For franchise brands operating across multiple DMAs, co-op marketing has long been a cornerstone of local advertising strategy. Pool the budgets. Coordinate the message. Run the market-level campaign. It’s a model built on the logic that shared resources drive shared results.

And when one dominant operator controls the vote — and the vision — it works well. The brand speaks with one voice, spend is concentrated, and the market gets a coordinated push.

But most DMAs aren’t that clean.

When a market is fragmented across multiple independent operators with competing priorities and no clear majority, the co-op model starts to break down. And the fallout isn’t just strategic — it’s operational, financial, and relational.

The Hidden Cost of a Fractured Co-op

The promise of co-op marketing is efficiency. Pooled budgets buy more reach, and coordinated campaigns drive stronger brand presence than any single operator could achieve alone.

But in practice, fragmented DMAs create three persistent problems that erode those benefits:

  • Wasted spend. When budgets are pooled without local accountability, it’s nearly impossible to know which dollars are actually driving performance. Operators fund campaigns they can’t evaluate.
  • Limited local visibility. Market-level reporting tells you how the DMA is performing. It doesn’t tell you how your locations are performing. For individual operators making investment decisions, that’s a critical gap.
  • Disconnected franchisees. When operators feel like they have no say in how their money is spent — and no way to see what it’s doing — trust erodes fast. Co-op assessments become a source of friction instead of a foundation for growth.
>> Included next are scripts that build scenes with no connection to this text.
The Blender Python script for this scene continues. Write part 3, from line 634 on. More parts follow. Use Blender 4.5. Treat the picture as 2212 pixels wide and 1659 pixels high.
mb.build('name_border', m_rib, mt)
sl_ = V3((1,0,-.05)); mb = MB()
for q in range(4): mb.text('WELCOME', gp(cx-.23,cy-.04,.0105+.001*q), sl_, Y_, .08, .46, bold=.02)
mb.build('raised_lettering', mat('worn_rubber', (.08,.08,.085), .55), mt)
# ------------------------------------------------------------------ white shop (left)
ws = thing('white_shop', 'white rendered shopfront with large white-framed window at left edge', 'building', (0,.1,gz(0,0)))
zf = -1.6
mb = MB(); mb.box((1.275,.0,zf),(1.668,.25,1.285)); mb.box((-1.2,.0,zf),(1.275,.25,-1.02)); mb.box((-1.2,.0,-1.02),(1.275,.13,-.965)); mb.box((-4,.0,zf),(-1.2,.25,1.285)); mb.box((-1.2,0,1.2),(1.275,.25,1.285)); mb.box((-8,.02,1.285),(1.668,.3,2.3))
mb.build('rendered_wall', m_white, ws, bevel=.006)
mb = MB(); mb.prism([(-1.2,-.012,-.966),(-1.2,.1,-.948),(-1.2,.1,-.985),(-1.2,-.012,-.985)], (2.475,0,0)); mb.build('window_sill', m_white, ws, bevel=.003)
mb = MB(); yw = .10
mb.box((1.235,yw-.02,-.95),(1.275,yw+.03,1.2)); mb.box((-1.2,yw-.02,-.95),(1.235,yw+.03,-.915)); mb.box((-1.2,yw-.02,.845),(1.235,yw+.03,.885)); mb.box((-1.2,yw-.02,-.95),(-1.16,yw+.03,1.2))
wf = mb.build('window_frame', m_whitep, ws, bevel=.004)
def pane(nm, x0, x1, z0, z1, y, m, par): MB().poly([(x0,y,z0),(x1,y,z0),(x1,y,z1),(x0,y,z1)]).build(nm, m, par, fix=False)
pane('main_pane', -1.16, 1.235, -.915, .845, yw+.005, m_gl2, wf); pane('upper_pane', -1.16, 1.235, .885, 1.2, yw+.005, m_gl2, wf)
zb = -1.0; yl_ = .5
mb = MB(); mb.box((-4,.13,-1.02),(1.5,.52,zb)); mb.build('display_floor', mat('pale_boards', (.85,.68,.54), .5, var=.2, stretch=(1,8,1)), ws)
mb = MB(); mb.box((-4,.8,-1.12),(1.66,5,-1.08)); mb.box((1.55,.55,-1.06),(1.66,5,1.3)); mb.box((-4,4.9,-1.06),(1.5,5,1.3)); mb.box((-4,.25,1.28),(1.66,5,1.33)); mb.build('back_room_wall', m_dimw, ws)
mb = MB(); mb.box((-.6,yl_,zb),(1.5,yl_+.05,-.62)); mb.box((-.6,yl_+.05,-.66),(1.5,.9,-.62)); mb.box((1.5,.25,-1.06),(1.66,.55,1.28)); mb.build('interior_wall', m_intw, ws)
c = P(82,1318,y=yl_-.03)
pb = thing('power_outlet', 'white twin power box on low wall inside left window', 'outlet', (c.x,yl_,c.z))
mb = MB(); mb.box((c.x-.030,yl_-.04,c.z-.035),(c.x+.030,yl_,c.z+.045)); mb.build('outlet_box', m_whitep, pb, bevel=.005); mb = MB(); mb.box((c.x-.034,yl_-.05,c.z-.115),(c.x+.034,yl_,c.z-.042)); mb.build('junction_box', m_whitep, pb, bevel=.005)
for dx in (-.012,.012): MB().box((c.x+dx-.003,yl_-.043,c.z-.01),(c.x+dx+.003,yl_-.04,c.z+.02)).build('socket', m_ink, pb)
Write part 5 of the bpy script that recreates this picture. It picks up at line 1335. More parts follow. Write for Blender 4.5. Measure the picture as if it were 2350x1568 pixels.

These aren’t edge cases. They’re the everyday reality for brand marketing teams managing co-op programs in competitive, multi-operator markets.

Why the Traditional Model Struggles to Keep Up

The co-op model was designed for a different era of local marketing — one where options were limited to broadcast media and regional buys, and where “efficiency” meant running the same spot in the same market for everyone.

Digital advertising has changed the equation entirely. Targeting is now granular enough to reach customers within a specific radius of a specific location. Reporting is real-time and attributable. Budgets can be optimized at the store level.

The infrastructure for truly localized, accountable marketing exists. But many franchise brands are still running co-op programs built on the old model — because the tools to do otherwise have been too complex or too fragmented to manage at scale.

That’s the gap AI-powered platforms are now closing.

What Smarter Co-op Marketing Actually Looks Like

Evolving the co-op model doesn’t mean abandoning it. The pooled efficiency of DMA-level spend still creates real value — especially for brand awareness and coordinated market presence. The goal is to preserve those benefits while adding the local accountability that fragmented markets require.

With the right platform, franchise brands can:

  • Maintain DMA-level efficiency where scale drives value, without forcing every operator into the same one-size-fits-all plan.
  • Enable localized budgets, targeting, and reporting so individual operators can see exactly how their investment is performing — and act on it.
  • Preserve brand control with compliant, brand-approved creative and offers that don’t require a manual review process every time a local campaign goes live.
  • Run pooled and localized strategies simultaneously within the same market — not as competing approaches, but as complementary ones.

The result is a co-op program that feels less like an assessment and more like a service — one that operators trust because they can see what it’s doing for their business.

From Co-op Politics to Brand-to-Local Collaboration

The franchisee relationship is built on a simple premise: the brand provides the system, the operator provides the local execution. Co-op marketing, at its best, is where those two things meet.

When operators feel seen in that relationship — when their local context is reflected in how campaigns are built and measured — they engage differently. They become advocates for the program instead of critics of the assessment.

That shift doesn’t happen by accident. It happens when brands invest in the infrastructure to make local accountability possible at scale.

How Hyperlocology Solves This

Hyperlocology was built specifically for the complexity of multi-unit franchise marketing. Our AI-powered platform enables brands to execute both pooled DMA strategies and localized operator campaigns within the same market — without sacrificing brand alignment or operational efficiency.

Brand teams get centralized control and visibility. Franchisees get transparent, location-level reporting and the ability to participate in their local marketing in a meaningful way. And AI handles the optimization work that would otherwise require hours of manual effort.

It’s not about replacing the co-op model. It’s about making it work the way it was always supposed to — for the brand and for every operator in the market.